Aujourd’hui, la plupart des bits quantiques (qubits) développés pour l’ingénierie quantique sont réalisés avec des supraconducteurs ou avec des électrons dans des semiconducteurs. Avec les mêmes composants électroniques en silicium, matériau usuel des transistors classiques, mais en les miniaturisant à l’extrême (largeur et longueur inférieures à 50 nm), les chercheurs ont conçu d’excellentes boîtes quantiques qui fonctionnent à très basse température (moins de 100 mK). Ces boîtes quantiques permettent d’isoler une charge unique (électron ou trou). Le spin porté par cette charge constitue le qubit.
Habituellement, le spin est manipulé avec un champ magnétique radiofréquence (en RMN par exemple). Depuis quelques années, les chercheurs de notre laboratoire ont mis au point une alternative très prometteuse en utilisant les trous plutôt que les électrons car, dans le cas du silicium, le spin des trous peut être couplé avec un champ électrique radiofréquence. Ainsi, ce couplage est plus simple à réaliser expérimentalement puisqu’il suffit d’appliquer une tension radiofréquence sur la grille du transistor.
Pour avoir un qubit de spin fonctionnel il ne suffit pas de manipuler le spin, il faut encore être capable de lire son état. Pour cela, les chercheurs utilisent deux boîtes quantiques couplées où la seconde boîte sert de détecteur de spin, en utilisant le principe de Pauli qui impose que deux spins sur le même niveau d’énergie d’une boîte doivent être opposés. Dans la pratique, la manipulation du spin comme sa lecture nécessitent d’appliquer des tensions bien précises, mais qui sont
a priori inconnues. Il est donc nécessaire de caractériser finement le spectre en énergie des qubits afin de pouvoir ensuite leur appliquer les bonnes tensions. Pour cela, les chercheurs utilisent une spectroscopie à deux fréquences.
Ces résultats permettent d’ajuster les paramètres de fonctionnement du qubit de spin « tout électrique » pour la suite des projets en cours dans notre laboratoire, notamment pour la fabrication à grande échelle de processeurs quantiques.

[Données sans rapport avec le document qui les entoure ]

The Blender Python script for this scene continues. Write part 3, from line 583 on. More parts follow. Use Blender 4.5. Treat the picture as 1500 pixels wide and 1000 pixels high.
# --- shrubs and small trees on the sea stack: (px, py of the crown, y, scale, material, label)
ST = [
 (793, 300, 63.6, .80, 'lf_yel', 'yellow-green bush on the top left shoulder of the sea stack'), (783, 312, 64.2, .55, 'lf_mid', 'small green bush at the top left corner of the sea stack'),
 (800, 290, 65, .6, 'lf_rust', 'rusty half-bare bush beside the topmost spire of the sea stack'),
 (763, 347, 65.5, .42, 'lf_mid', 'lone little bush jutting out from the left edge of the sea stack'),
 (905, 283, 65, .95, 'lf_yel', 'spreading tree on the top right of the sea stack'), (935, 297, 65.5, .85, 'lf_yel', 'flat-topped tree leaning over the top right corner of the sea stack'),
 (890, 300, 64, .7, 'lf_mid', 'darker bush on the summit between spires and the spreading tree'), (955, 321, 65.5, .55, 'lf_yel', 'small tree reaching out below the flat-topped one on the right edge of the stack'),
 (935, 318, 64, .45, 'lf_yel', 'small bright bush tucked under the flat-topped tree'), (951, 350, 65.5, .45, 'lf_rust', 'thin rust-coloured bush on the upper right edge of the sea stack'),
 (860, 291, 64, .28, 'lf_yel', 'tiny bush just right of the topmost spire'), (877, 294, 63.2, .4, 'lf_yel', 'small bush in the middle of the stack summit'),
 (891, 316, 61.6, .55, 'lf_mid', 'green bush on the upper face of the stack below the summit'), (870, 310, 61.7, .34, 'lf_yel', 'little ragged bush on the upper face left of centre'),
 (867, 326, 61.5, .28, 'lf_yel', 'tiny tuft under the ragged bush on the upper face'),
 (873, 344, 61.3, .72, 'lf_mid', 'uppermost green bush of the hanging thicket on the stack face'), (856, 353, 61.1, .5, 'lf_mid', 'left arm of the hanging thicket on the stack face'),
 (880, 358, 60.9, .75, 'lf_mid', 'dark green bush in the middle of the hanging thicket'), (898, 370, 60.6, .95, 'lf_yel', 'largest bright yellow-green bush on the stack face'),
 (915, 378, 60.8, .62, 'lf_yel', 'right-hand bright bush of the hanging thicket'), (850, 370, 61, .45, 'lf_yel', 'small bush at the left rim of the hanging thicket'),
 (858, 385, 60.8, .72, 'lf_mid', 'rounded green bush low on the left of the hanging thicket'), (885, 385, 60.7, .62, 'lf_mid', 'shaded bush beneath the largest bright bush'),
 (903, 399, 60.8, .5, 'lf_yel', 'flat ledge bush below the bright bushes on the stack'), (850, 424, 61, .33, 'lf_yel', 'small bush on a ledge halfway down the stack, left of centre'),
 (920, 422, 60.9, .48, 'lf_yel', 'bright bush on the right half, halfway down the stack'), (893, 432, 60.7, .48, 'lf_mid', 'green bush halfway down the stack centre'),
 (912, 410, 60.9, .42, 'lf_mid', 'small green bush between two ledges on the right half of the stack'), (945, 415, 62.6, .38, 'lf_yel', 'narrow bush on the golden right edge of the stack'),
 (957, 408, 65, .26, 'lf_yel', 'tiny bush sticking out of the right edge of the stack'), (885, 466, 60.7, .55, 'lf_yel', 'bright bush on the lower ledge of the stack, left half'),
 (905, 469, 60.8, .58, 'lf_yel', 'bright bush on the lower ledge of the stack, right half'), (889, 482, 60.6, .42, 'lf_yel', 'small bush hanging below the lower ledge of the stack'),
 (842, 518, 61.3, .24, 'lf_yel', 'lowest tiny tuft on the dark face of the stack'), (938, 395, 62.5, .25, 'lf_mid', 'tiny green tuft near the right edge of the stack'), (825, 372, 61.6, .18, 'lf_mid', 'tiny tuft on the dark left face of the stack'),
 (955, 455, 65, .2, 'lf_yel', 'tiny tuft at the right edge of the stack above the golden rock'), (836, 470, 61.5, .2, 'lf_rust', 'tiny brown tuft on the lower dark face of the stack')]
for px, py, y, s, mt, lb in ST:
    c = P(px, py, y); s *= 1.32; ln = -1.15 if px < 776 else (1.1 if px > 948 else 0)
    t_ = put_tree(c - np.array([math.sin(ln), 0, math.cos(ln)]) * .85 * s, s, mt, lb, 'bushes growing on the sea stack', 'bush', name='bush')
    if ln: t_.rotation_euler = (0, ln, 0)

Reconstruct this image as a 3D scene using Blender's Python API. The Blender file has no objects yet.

Schéma de principe du nanofil de silicium entre deux grilles de transistor. Sous chaque grille, un trou est piégé. Le spin de ce trou est par exemple « up » (flèche rouge) ou « down » (flèche bleu). Le spin peut se transférer d’une grille à l’autre (flèche verte) en appliquant les bonnes tensions. Un signal 10 GHz est appliqué pour faire tourner le spin dans la boîte « qubit ». Dans l’autre boîte, l’état de spin est détecté par un résonateur à la fréquence de résonance 500 MHz.
Aller plus loin :
Pour obtenir le spectre en énergie des qubits, les chercheurs appliquent une technique de spectroscopie à deux fréquences.
Un premier signal à haute fréquence (dizaine de gigahertz) correspond à la transition entre les deux états 0 ou 1 du qubit. Cela donne accès au facteur g, dit « de Landé », qui traduit la relation entre le champ magnétique statique appliqué (B) et l’énergie (E), selon la formule E=gµB (où µ est une constante). Le deuxième signal permet de lire très rapidement (environ 10 µs) l’état de spin grâce à la seconde boîte (détecteur) et selon la technique dite de réflectométrie radiofréquence. Cela est rendu possible par une autre résonance, créée par le détecteur, et une inductance de quelques centaines de nH placée en série. En travaillant à la fréquence de résonance (environ 500 MHz), on devient extrêmement sensible aux transitions entre les deux boîtes, notamment en lisant la phase du signal réfléchi.
Outre le facteur de Landé, il est possible de déterminer le couplage tunnel entre les boîtes, ainsi que la force du couplage spin-orbite propre à nos qubits de trous. Ces paramètres permettent en retour d’appliquer les bons signaux sur le qubit, pour optimiser par exemple le temps de cohérence.